Vuelve el caminante a dejarse llevar, siempre por un camino a favor de corriente, hasta casi llegar a la cola del embalse de Pontón Alto. 



En este punto caben dos opciones: circundar el embalse, lo que supone un recorrido adicional de una legua y media, o pasar a la margen derecha del Eresma y tomar camino directo a San Ildefonso, que, en vista del trayecto ya recorrido, parece ser la más juiciosa. Para tal fin, cruza sobre un puentecillo por donde sigue un camino terrizo que, entre un espeso robledal, entra en San Ildefonso junto a las instalaciones del campo de polo.

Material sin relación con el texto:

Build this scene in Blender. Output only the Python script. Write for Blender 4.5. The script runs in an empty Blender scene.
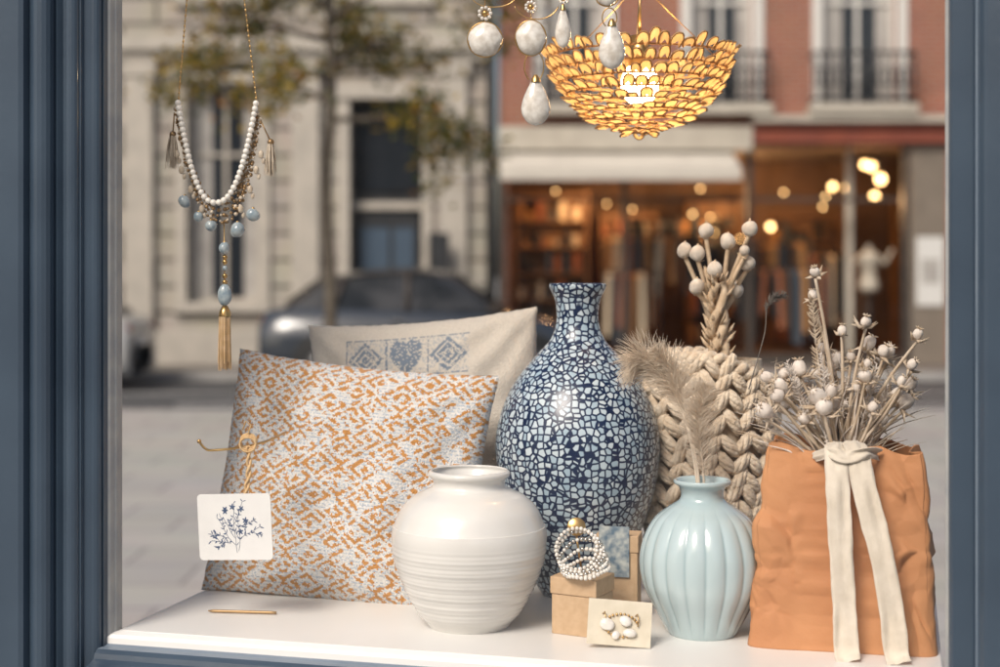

Una vez en el lugar pertinente, solamente queda esperar la inminente llegada del autobús que lo llevará hasta Segovia. En la estación de autobuses, la enrevesada gestión en una máquina expendedora de billetes, para conseguir uno que lo lleve a Madrid sin hijuelas; objetivo que consigue tras pelearse con el artefacto y, por supuesto, echar más votos que un carretero. Tras el lance, una vez arrellanado en su asiento, y con la mochila a buen recaudo en la bodega del autobús, una placentera modorra se va apoderando de la voluntad del caminante. Antes de caer en brazos de Morfeo, en un último intento de dar orden y sentido a las glosas del día, se hace un honesto propósito: una vez en su lar, embaularse, con dedicatoria a la señora Beckham y a los pacatos meaqueditos del XVIII, un par de tostadas con ajo y aceite, del tamaño de la suela de un alpargate. En esas está cuando, como última visión de la tarde, se perfila en el horizonte la recortada silueta de la sierra de La Mujer Muerta. Luego, todo será oscuridad y molicie hasta el intercambiador de Moncloa.